Monday, 19 May 2014

It really is all about prejudice

According to Miliband last week, he doesn’t believe that “... it is prejudiced to worry about immigration”.  Faced with the fact that immigration is a major issue on the doorstep, he has pledged that Labour will, however, ‘bear down on immigration through a six-month restriction on benefits for EU migrants and longer transitional controls for new accession countries’.  If this isn’t responding to prejudice, what is it?
Prejudice is simply ‘forming an opinion before becoming aware of the relevant facts of a case’.  Given the research which has been done on the economic effects of immigration, showing that it has a net benefit to the UK economy; and the research on benefits showing that immigrants are actually less likely to be on benefits than UK citizens – effectively demolishing the most usual arguments against immigration – what is left as the basis of the concern to which Miliband is trying to respond other than prejudice?
And that prejudice isn’t uniformly directed at all immigrants either.  Farage may have been attacked for the politically unwise distinction that he drew between Romanians and Germans, but I rather suspect that his chilling response “You know what the difference is” reflects an attitude which is all too common.  In trying to generalise the issue to one of ‘immigration’, politicians are glossing over the fact that the opinions to which they are trying to pander do indeed make distinctions between different types of immigrant from different backgrounds.  Politicians like Miliband can’t or won’t acknowledge those differences because to do so would be to admit that much of the doorstep hostility to immigration is indeed based largely on prejudice.
I can understand why Miliband says that Labour should not turn its back on public concerns, but the choice he faces isn’t the binary one of ignoring those concerns or pandering to them.  The option of countering prejudice with facts doesn’t seem to be on his agenda.

1 comment:

Anonymous said...

I think I might rather agree with you on this one. Rare indeed!

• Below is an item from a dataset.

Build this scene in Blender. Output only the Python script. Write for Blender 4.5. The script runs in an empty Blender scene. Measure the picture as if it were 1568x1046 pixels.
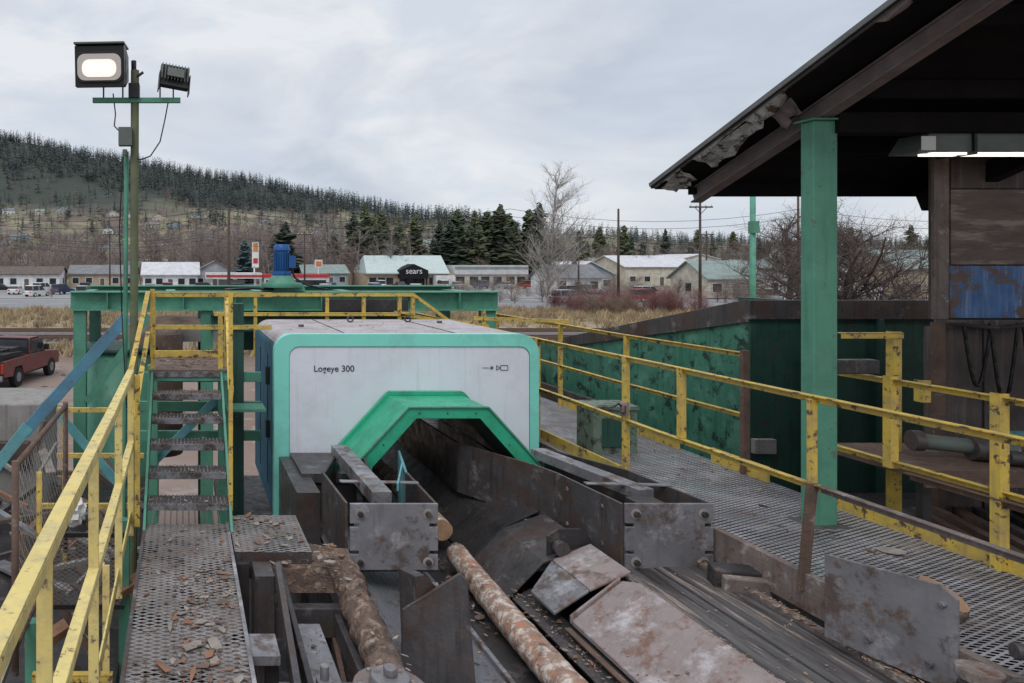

Facts are always rather useful. So too acknowledging the fact that one is always likely to be fearful of 'those who are different'. Prejudice or otherwise, we all want to be surrounded by 'those like us', be they black or white, East European or Asian, Muslim or Jewish, English speaking or otherwise.

No-one cares, just as long as they/we all adhere to the same basic code of civility and law.

Why does anyone try to make it any more complicated?